В свете этих прецедентов есть основания для рассмотрения еще более сильной точки зрения, согласно которой заявления о равенстве не только согласуются с неравенством и различием или служат их основой, но и требуют их. То есть утверждения о равенстве требуют утверждений о неравенстве, чтобы иметь потенциал и политическую силу. Такова, по сути, позиция, которую отстаивал влиятельный немецкий теоретик права Карл Шмитт, утверждавший в 1920-х годах, что «любая форма равенства получает свое значение и смысл из соответствующей возможности неравенства» и что «это равенство становится все более выраженным по мере роста противостоящего ему неравенства». Шмитт, следует понимать, был юристом, который в дальнейшем обеспечил юридическое и идеологическое прикрытие нацистам, что будет подробно рассмотрено в главе 9. И все же это его наблюдение – о том, что претензии на равенство черпают свою политическую силу из ссылки на исключаемых из социума неравных, – не является от этого менее важным. Авторы, находящиеся значительно левее Шмитта, и прежде всего те, кто занимается вопросами гендера и расы, разработали аналогичные направления исследований, часто опираясь на самого Шмитта, чтобы изучить «конститутивные исключения», лежащие в основе современной политики18.
Кроме того, эта мысль хорошо согласуется с тем, что историки уже довольно давно рассказывают нам об истории свободы. В древности свобода осмыслялась как противоположность рабству. Но в то же время она была обусловлена им. Быть свободным означало быть свободным от власти другого, быть свободным от господства или зависимости. В этом и заключался смысл независимости. Но главным мерилом такой независимости была, в свою очередь, способность самостоятельно осуществлять власть, управляя, как греческий гражданин или римский pater familias, зависимыми – будь то жены и дети, слуги или рабы. К тому времени, когда Джефферсон и его коллеги собрались в Филадельфии в 1776 году, ситуация не сильно изменилась.
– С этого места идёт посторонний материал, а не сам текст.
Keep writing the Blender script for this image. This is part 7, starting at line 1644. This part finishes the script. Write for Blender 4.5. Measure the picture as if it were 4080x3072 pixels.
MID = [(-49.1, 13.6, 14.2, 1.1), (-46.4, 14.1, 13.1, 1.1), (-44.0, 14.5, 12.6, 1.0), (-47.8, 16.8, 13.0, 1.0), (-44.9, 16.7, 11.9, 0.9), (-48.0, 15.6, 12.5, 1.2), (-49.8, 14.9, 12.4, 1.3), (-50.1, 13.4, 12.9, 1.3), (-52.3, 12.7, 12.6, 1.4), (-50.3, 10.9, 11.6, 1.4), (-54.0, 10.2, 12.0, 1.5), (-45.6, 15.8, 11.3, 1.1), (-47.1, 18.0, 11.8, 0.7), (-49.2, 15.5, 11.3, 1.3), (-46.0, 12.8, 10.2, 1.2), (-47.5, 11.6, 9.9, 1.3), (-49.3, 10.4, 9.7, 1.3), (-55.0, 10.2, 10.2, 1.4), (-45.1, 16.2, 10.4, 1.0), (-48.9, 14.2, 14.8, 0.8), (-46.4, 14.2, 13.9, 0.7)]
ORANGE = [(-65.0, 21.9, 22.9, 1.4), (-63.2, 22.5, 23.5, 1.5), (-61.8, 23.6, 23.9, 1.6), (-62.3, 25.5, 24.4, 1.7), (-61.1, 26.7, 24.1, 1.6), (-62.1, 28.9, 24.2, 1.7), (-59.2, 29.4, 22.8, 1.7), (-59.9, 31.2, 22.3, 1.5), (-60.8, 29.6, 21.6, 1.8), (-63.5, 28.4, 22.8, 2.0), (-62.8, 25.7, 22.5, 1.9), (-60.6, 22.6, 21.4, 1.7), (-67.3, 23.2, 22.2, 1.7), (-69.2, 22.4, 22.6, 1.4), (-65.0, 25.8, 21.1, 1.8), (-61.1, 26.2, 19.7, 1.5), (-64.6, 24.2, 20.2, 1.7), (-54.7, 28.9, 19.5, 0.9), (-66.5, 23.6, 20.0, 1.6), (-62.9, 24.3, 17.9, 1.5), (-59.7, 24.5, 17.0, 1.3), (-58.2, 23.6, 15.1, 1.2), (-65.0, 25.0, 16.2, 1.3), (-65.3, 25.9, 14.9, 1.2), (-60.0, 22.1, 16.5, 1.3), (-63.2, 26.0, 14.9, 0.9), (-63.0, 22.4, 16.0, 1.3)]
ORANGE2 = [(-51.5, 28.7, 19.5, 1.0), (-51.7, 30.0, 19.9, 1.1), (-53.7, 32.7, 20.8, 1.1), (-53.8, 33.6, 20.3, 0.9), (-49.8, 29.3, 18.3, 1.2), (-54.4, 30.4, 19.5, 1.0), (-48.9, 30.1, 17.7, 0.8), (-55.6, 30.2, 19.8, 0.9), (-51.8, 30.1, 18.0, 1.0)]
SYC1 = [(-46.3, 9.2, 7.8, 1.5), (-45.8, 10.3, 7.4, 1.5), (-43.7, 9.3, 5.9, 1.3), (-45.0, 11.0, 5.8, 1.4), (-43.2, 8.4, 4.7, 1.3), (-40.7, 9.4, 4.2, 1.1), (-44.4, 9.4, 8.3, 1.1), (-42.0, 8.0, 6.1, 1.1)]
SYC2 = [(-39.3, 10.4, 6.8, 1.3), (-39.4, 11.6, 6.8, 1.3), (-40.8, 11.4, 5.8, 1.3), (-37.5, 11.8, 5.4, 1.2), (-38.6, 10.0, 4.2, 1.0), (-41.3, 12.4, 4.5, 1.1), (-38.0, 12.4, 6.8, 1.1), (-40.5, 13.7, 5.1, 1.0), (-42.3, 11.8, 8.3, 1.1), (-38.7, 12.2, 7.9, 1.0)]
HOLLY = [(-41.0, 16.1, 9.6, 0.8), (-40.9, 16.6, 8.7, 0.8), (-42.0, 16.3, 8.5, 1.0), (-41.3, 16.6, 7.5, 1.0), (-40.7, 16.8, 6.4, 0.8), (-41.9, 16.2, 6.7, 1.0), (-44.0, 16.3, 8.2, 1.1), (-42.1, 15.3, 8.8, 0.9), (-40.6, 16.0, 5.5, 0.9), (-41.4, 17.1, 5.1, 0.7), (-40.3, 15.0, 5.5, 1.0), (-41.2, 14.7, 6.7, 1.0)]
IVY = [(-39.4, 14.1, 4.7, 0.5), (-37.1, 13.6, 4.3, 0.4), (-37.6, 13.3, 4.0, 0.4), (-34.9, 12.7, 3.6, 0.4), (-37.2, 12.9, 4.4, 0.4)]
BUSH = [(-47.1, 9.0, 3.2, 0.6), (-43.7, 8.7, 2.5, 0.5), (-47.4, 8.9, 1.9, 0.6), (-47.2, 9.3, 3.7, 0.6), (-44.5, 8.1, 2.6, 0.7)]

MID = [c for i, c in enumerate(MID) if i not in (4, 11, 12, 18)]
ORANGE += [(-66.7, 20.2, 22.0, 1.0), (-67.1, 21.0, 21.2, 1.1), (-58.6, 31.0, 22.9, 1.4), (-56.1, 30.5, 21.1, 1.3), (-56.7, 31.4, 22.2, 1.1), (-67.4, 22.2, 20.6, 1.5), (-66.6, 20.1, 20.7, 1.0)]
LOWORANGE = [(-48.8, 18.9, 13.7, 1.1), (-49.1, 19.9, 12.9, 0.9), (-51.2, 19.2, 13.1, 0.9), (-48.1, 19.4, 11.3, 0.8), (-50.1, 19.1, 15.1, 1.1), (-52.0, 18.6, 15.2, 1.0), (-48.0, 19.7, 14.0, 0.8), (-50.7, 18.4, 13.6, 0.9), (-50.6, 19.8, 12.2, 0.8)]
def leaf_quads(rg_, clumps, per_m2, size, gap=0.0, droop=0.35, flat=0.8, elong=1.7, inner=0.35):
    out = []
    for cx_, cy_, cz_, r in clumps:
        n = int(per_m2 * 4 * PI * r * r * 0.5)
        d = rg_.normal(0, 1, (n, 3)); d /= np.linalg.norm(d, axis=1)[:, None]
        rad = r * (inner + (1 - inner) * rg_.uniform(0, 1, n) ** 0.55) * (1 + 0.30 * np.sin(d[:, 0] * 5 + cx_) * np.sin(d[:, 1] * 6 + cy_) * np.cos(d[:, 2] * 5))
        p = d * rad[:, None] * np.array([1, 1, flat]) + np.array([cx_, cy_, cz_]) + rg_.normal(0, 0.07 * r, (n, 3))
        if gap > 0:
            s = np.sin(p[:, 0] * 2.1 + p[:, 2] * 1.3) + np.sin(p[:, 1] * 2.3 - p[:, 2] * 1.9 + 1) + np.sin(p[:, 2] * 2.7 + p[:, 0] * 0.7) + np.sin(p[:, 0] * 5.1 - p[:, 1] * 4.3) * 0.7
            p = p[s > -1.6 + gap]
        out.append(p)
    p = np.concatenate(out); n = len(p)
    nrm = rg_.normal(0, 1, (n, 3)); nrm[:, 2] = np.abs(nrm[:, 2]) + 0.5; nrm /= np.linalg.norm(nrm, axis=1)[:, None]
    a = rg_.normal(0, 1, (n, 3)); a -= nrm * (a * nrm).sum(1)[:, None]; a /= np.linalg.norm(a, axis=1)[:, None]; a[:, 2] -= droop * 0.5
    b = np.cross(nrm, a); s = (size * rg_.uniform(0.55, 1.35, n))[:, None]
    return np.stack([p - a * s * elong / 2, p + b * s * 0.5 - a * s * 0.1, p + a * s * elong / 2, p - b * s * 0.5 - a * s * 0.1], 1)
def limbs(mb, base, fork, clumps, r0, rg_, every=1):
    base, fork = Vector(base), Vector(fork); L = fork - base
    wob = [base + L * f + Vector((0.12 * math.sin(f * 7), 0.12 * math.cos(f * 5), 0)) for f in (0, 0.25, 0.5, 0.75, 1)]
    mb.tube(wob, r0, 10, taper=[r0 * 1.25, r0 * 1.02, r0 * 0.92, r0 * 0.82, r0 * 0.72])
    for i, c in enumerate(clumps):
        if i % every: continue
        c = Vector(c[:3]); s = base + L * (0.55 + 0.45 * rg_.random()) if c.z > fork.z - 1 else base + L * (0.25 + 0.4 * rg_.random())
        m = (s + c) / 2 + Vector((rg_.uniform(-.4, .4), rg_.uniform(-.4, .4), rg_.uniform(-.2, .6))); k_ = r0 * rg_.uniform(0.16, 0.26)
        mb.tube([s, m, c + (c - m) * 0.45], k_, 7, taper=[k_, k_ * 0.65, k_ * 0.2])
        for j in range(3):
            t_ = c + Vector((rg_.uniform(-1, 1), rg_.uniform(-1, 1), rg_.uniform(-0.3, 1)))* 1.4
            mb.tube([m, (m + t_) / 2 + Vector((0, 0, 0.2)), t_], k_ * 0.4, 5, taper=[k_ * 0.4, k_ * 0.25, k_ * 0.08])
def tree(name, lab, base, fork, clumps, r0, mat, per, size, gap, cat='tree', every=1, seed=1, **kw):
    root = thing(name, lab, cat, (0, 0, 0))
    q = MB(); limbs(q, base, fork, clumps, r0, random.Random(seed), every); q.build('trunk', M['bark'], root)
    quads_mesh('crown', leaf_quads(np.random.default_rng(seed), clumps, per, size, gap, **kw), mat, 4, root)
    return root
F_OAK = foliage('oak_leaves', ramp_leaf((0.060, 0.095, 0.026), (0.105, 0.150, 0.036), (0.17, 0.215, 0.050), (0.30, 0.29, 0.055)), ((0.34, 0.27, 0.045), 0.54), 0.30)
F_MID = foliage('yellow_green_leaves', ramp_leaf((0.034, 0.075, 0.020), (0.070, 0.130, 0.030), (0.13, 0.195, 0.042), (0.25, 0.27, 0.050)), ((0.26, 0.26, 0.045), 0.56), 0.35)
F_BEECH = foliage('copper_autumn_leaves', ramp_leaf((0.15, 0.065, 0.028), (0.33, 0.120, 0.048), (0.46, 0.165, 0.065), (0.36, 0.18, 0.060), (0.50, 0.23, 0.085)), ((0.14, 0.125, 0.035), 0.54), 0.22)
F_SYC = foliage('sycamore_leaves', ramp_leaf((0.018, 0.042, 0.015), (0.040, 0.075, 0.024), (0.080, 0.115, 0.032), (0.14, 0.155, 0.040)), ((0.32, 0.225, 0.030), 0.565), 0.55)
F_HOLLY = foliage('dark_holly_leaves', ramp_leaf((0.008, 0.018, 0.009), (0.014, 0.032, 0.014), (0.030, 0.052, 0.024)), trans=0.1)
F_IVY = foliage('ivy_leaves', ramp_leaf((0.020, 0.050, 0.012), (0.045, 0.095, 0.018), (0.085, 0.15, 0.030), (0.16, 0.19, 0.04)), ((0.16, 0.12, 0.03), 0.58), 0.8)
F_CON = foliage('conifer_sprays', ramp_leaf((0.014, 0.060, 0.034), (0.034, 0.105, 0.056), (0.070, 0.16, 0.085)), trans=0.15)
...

Выдающийся исследователь колониальной Америки Эдмунд Морган, как известно, назвал это «парадоксом американской свободы». Для Моргана тот факт, что пятая часть всех американцев в XVIII веке находилась в рабстве, означал, что рабство нельзя просто списать на отклонение от свободы. Скорее, оно было ее «структурной предпосылкой», или тем, что другой ведущий исследователь назвал ее «симбиотической связью». Свобода и рабство, свобода и зависимость были переплетены. В американском контексте, как и в работорговых странах Европы, свобода в подавляющем большинстве случаев означала «свободу белых». Они были одним и тем же19.
Если рассматривать равенство в подобных терминах – как концепцию, зависящую от неравенства и порождающую его, – то это поможет нам объяснить, почему XVIII век принес не только новые эгалитарные утверждения, но и новые способы осмысления и оправдания неравенства. Историк Сип Стюрман называет этот период «подобным лицу Януса», в честь римского бога, чей взор обращен сразу в двух направлениях. Если мы посмотрим на XVIII век, то увидим, что наряду с новыми тезисами о братстве и равенстве появляются новые теории расовых и половых различий. Вместе с новыми утверждениями о равенстве человечества возникли новые теории экономического развития и исторического прогресса, которые низвели большинство народов мира до уровня отсталых, равных лишь номинально20.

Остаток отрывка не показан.